2014年10月にプロトタイプ機のP1が初飛行を達成し、その後、16年2月にプロトタイプ2号機のP2型が、そして2018年11月にP3が初飛行を達成。2020年2月にコプター社がレオナルドに買収されたことで、「AW09」へとブランディングを変更した。
コプターのブランドの下で進められた機体開発だったが、一から開発するという試みに、型式証明という大きな壁に突き当たり、その開発は苦戦。そこに手を差し伸べたのが、レオナルドだった。

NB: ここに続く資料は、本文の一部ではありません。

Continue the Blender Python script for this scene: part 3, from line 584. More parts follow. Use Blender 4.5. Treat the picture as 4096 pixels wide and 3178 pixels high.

レオナルドの買収で単にブランディングを変更したことに留まらず、搭載エンジンもハネウェルのエンジンから、デュアルFADECを備えたサフラン製「Arriel 2K」タービンエンジンへと変更するなど、レオナルドの意向を随所に採り入れたかたちとなった。こうした結果、コプターの良さを残しつつ、レオナルドの高い技術力などを掛け合わせて生まれ変わった。その「AW09」は、来春にも欧州航空安全庁(EASA)の型式証明を取得することができそうな段階にまで漕ぎ付けている。現在、スイスでは2機の「AW09」が型式証明取得に向けた試験を実施中だ。
その「AW09」の日本国内代理店は、エアロファシリティーが務めている。エアロファシリティーの服部光男常務取締役(航空機事業部長)が本紙の取材に応じて、この「AW09」について、「AW09の強みは最新設計であるということ。すべてが新しい設計基準に準拠している」ことに言及。「例えば燃料タンクは耐衝撃性タンクを標準装備となっている」ことに触れた。